The people of Galway portrayed in these pages range from famous residents like the Saw Doctors, Tommy Tiernan, and Druid Theater director Garry Hynes, to the firemen, librarians, hospice workers, publicans and shop owners who keep the town running on a daily basis. There are the local fixtures who have lived there for generations, like the Kenny family of Kenny’s Books, and those who came from far away to make Galway their home, like Dan Rosen (featured on the cover), a New Yorker who runs a popular doughnut stand and makes his own clothes. Each person is pictured in a place of some special significance throughout Galway and its environs, and each photograph provides quiet insight into its subject.

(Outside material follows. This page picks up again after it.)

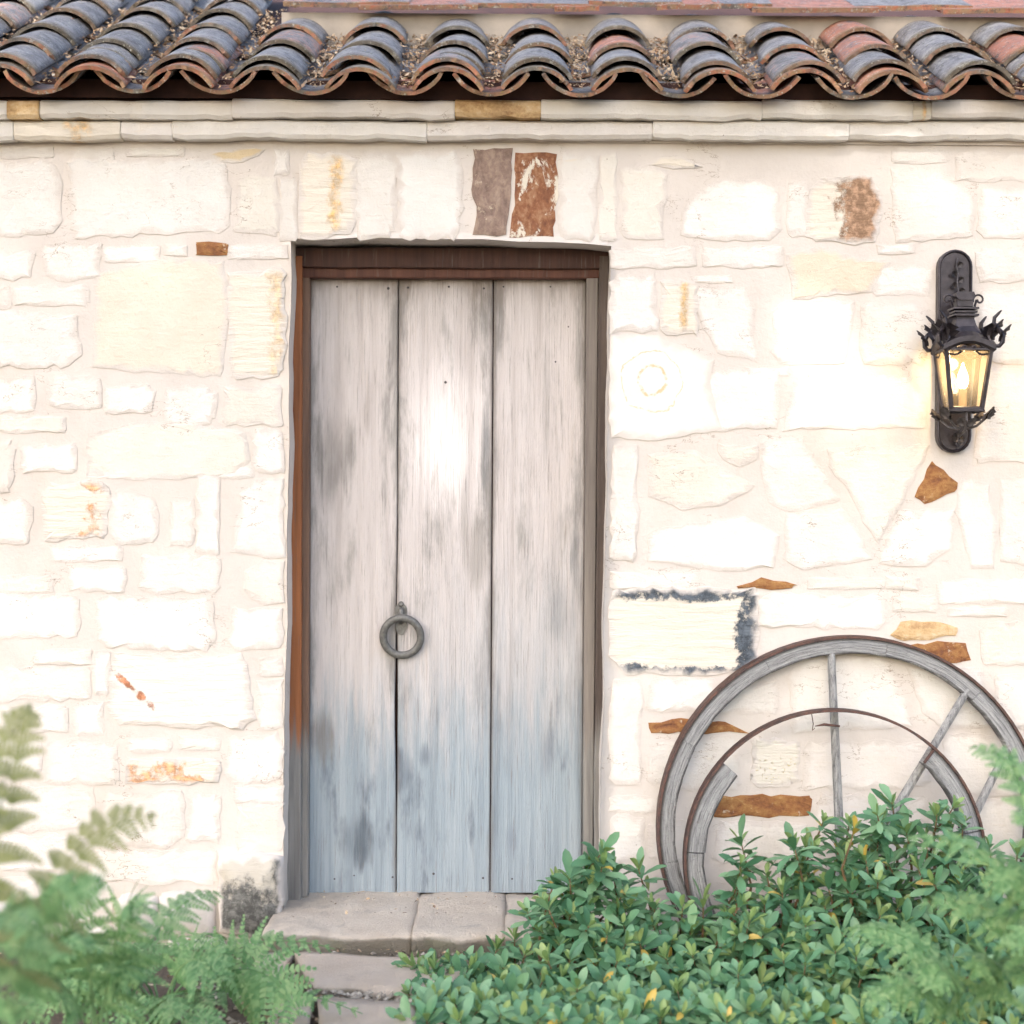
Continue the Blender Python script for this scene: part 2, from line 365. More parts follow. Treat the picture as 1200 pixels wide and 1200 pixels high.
def m_flag(name, c0, c1, dirt):
    n = NT(name); a = n.noise(n.pos, 7, 6, .62); b = n.noise(n.pos, 80, 5, .75); m = n.noise(n.pos, 12, 6, .7)
    c = n.ramp(a, [(.3, c0), (.7, c1)])
    c = n.mix(n.math('MULTIPLY', n.step(m, .55, .68), .55), c, dirt)
    c = n.mix(n.math('MULTIPLY', n.step(b, .6, .72), .5), c, tuple(q * .45 for q in c0))
    # moss and soil cling to the steep sides
    nzv = n.sep(n.g.outputs['Normal'])[2]
    c = n.mix(n.math('MULTIPLY', n.step(n.math('ADD', nzv, n.math('MULTIPLY', m, .5)), .85, .45), .75), c, n.mix(n.step(a, .45, .6), (.10, .09, .06), (.09, .10, .035)))
    pit = n.noise(n.pos, 150, 5, .8)
    c = n.mix(n.math('MULTIPLY', n.step(pit, .60, .70), .7), c, tuple(q * .35 for q in c0))
    c = n.mix(n.math('MULTIPLY', n.step(n.noise(n.pos, 3.3, 5, .6), .52, .66), .5), c, tuple(q * .8 + .02 for q in dirt))
    return n.fin(c, .95, n.math('ADD', n.math('ADD', a, b), n.math('MULTIPLY', pit, .8)), .014)
def m_chips(name, cols):
    n = NT(name); k = len(cols)
    return n.fin(n.ramp(n.isl, [((i + .5) / k, c) for i, c in enumerate(cols)]), .9)

M = dict(mortar=m_mortar(), stone=m_stone(), tile=m_tile(), door=m_wood_door(), frame=m_wood_frame(), wheel=m_wheel_wood(True), spoke=m_wheel_wood(False), rings=m_rings())
M['rust_stone'] = m_brown('rust_stone', [(.32, (.12, .05, .035)), (.45, (.27, .115, .045)), (.58, (.40, .21, .075)), (.74, (.60, .47, .30))])
M['purple_stone'] = m_brown('purple_brown_stone', [(.30, (.13, .085, .075)), (.48, (.27, .19, .155)), (.62, (.40, .30, .235)), (.78, (.52, .42, .33))], 16, None, True)
M['mottled_stone'] = m_brown('mottled_brown_stone', [(.32, (.10, .04, .03)), (.5, (.28, .12, .06)), (.7, (.52, .33, .2))], 22, .52, True)
M['tan_stone'] = m_brown('tan_stone', [(.30, (.30, .14, .055)), (.5, (.62, .43, .23)), (.75, (.76, .66, .48))], 10)
M['crust_stone'] = m_patch('black_crusted_stone', (.055, .068, .085), 'edge', lo=.79, hi=.88)
M['ochre_mid'] = m_patch('ochre_stained_stone', (.50, .32, .13), 'mid', lo=.76, hi=1.05)
M['ochre_right'] = m_patch('tan_stained_stone', (.55, .38, .21), 'right', lo=.80, hi=1.08)
M['brown_right'] = m_patch('brown_patched_stone', (.26, .16, .10), 'right', lo=.56, hi=.68)
M['rust_streak'] = m_patch('rust_streaked_stone', (.40, .17, .09), 'diag', base=(.80, .76, .70), lo=.86, hi=.96)
M['pale_rust'] = m_patch('pale_rusted_stone', (.52, .28, .15), 'blot', base=(.78, .71, .62), lo=.74, hi=.90)
M['mold_stone'] = m_patch('mould_stained_stone', (.085, .085, .08), 'foot', base=(.55, .51, .44), lo=.60, hi=.80)
M['speck_stone'] = m_patch('lichen_speckled_stone', (.62, .45, .12), 'speck', base=(.76, .72, .64), lo=1.0, hi=1.06)
M['soil'] = m_soil()
M['sill'] = m_flag('worn_sill_stone', (.74, .64, .535), (.86, .775, .67), (.54, .48, .42))
M['flag'] = m_flag('buff_flagstone', (.70, .59, .485), (.80, .70, .595), (.60, .51, .43))
M['iron'] = m_plain('dark_iron', (.075, .068, .072), .5, .35, 60, .6)
M['iron_grey'] = m_plain('grey_forged_iron', (.15, .15, .145), .55, .35, 90, .4)
M['lantern_iron'] = m_plain('bronzed_lantern_metal', (.040, .034, .040), .4, .4, 50, .4)
M['lantern_leaf'] = m_plain('verdigris_leaf_metal', (.085, .075, .075), .55, .4, 60, .4)
M['tyre'] = m_rust('rusty_iron_tyre', (.05, .036, .034), (.14, .07, .052))
M['board'] = m_plain('dark_eave_board', (.05, .02, .015), .8, .4, 12)  # wood colour darkened to carry the shade under the tiles
M['plaster'] = m_plain('parapet_plaster', (.42, .37, .315), .95, .14, 9, 0, .004)
M['leaf'] = m_leaf('shrub_leaf', (.06, .175, .092), (.145, .325, .175), (.28, .465, .27))
M['young'] = m_leaf('young_shrub_leaf', (.17, .29, .11), (.25, .38, .14), (.35, .46, .19))
M['yellow'] = m_leaf('yellowed_leaf', (.50, .34, .06), (.62, .45, .09), (.66, .50, .2))
M['fern'] = m_leaf('fern_green', (.09, .22, .085), (.19, .36, .15), (.34, .49, .23), .55, .3, .35)
M['fern_pale'] = m_leaf('fern_olive', (.26, .29, .12), (.36, .38, .18), (.44, .45, .24), .65, .45, .2)
M['twig'] = m_plain('brown_twig', (.20, .13, .07), .8, .3, 40)
M['litter'] = m_chips('dry_litter', [(.56, .42, .28), (.40, .25, .13), (.66, .55, .40), (.28, .17, .10), (.48, .36, .25), (.20, .11, .06)])
M['pebble'] = m_chips('pale_pebbles', [(.30, .27, .23), (.48, .44, .38), (.16, .13, .10), (.38, .34, .29), (.10, .08, .06)])
def m_emit(name, col, s):
    n = NT(name); n.bsdf.inputs['Base Color'].default_value = (*col, 1)
    n.bsdf.inputs['Emission Color'].default_value = (*col, 1); n.bsdf.inputs['Emission Strength'].default_value = s
    return n.mat
M['bulb'] = m_emit('lit_bulb', (1.0, .78, .46), 16)
M['candle'] = m_plain('candle_sleeve', (.62, .46, .28), .6, .1)
def m_glass():
    n = NT('seeded_lantern_glass'); t = n.t
    gl = t.nodes.new('ShaderNodeBsdfGlossy'); gl.inputs['Roughness'].default_value = .12
    tr = t.nodes.new('ShaderNodeBsdfTransparent'); tr.inputs[0].default_value = (.98, .90, .76, 1)
    tl = t.nodes.new('ShaderNodeBsdfTranslucent'); tl.inputs[0].default_value = (1, .88, .68, 1)
    m1 = t.nodes.new('ShaderNodeMixShader'); m1.inputs[0].default_value = .08
    t.links.new(tr.outputs[0], m1.inputs[1]); t.links.new(tl.outputs[0], m1.inputs[2])
    m2 = t.nodes.new('ShaderNodeMixShader'); m2.inputs[0].default_value = .06
    t.links.new(m1.outputs[0], m2.inputs[1]); t.links.new(gl.outputs[0], m2.inputs[2])
    t.links.new(m2.outputs[0], t.nodes['Material Output'].inputs[0]); return n.mat
M['glass'] = m_glass()

# ------------------------------------------------------------------ ground
gv, gf = [], []
xs = [-120, -40, -12, -6] + [-3 + .15 * i for i in range(41)] + [6, 12, 40, 120]
ys = [-120, -40, -14] + [-6 + .15 * i for i in range(43)] + [3, 14, 60, 150]
for y in ys:
    for x in xs:
        z = .02 * nz((x, y, 0), 1.3) + .012 * nz((x, y, 0), 6) if abs(x) < 3.2 and -6.2 < y < .5 else -.01
        gv.append((x, y, z - .012))
nx = len(xs)
for j in range(len(ys) - 1):
    for i in range(nx - 1): gf.append((j * nx + i, j * nx + i + 1, (j + 1) * nx + i + 1, (j + 1) * nx + i))
ground = add('ground', gv, gf, M['soil'], smooth=True, origin=(0, 0, 0)); ground['kind'] = 'structure'

# ------------------------------------------------------------------ the house
house = thing('stone_house', (0, .3, 0), 'cream rubble stone house front with clay tile eave and old plank door', 'house')
# wall core of mortar with the door opening
OL = [P(341, 285), P(331, 1085)]; OR = [P(716, 288), P(702, 1085)]
def opx(z, e): t = (z - e[0].z) / (e[1].z - e[0].z); return e[0].x + (e[1].x - e[0].x) * t
OT = P(530, 284).z
WX0, WX1, WZ1 = -2.7, 2.7, 2.74
x_l, x_r = P(336, 600).x, P(709, 600).x
gx = [WX0 + (x_l - WX0) * i / 34 for i in range(35)] + [x_l + (x_r - x_l) * i / 18 for i in range(1, 18)] + [x_r + (WX1 - x_r) * i / 38 for i in range(39)]
gz = [-.1 + (OT + .1) * i / 44 for i in range(45)] + [OT + (WZ1 - OT) * i / 12 for i in range(1, 13)]
iL, iR, jT = 34, 34 + 18, 44
wb = MB(); idx = {}; V = []
def wv(i, j):
    if (i, j) in idx: return idx[(i, j)]
    x, z = gx[i], gz[j]
    if i == iL and j <= jT: x = opx(z, OL) + .004 * nz((x, 0, z), 9) + .006 * nz((x, 3, z), 3)
    if i == iR and j <= jT: x = opx(z, OR) + .004 * nz((x, 0, z), 9) + .006 * nz((x, 3, z), 3)
    if j == jT and iL <= i <= iR:
        z += .012 * math.sin(math.pi * (i - iL) / (iR - iL)) + .007 * nz((x, 0, z), 8) - .010 * (x + .2)
    p = Vector((x, 0, z)); p.y = .0005 + .0013 * nz(p, 5) + .0007 * nz(p, 17)
    idx[(i, j)] = len(V); V.append(p); return idx[(i, j)]
FF = []
for j in range(len(gz) - 1):
    for i in range(len(gx) - 1):
        if iL <= i < iR and j < jT: continue
        FF.append((wv(i, j), wv(i + 1, j), wv(i + 1, j + 1), wv(i, j + 1)))
ring = [(iL, j) for j in range(0, jT + 1)] + [(i, jT) for i in range(iL + 1, iR + 1)] + [(iR, j) for j in range(jT - 1, -1, -1)]
prev = [wv(*k) for k in ring]
for dep in (.03, .10, .26):
    cur = []
    for a in [wv(*k) for k in ring]:
        p = V[a]; q = Vector((p.x, dep, p.z))
        q.x += .004 * nz(q, 7); q.z += .004 * nz(q, 7, 3)
        V.append(q); cur.append(len(V) - 1)
    for a in range(len(ring) - 1): FF.append((prev[a], prev[a + 1], cur[a + 1], cur[a]))
    prev = cur
wall = add('wall', V, FF, M['mortar'], house, smooth=True, origin=(0, .1, 0))
bb = MB()
bb.box((-1.75, .44, 1.3), 1.95, .30, 2.75); bb.box((1.5, .44, 1.3), 2.35, .30, 2.75); bb.box((-.2, .46, 2.55), 1.1, .26, .3)
bb.build('wall_core', M['mortar'], house)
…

It must also be noted that Tribe is a prime example of the rare self-published book that looks, feels and reads as if it had a whole team of professional designers and editors behind it. This is a beautiful book in every way.
– Sheila Langan
(176 pages / Self-published / $55.00 – includes international shipping)
Jamespol says
I’m not entirely certain that Peter Behrens’ The O’Briens, is entirely reflective of any Irish, other than being the sequel to a The law of dreams, which had everything to do with the hardships of the Irish potato famine. Still, in an interview http://bookreportradio.com/interviews/Peter%20Behrens%20Interview%20WEBSITE.mp3 Behrens is very much part of the Irish clan that came to America. I really liked the book, and I only wish that I had know of the Law of dreams before I read The O’Briens.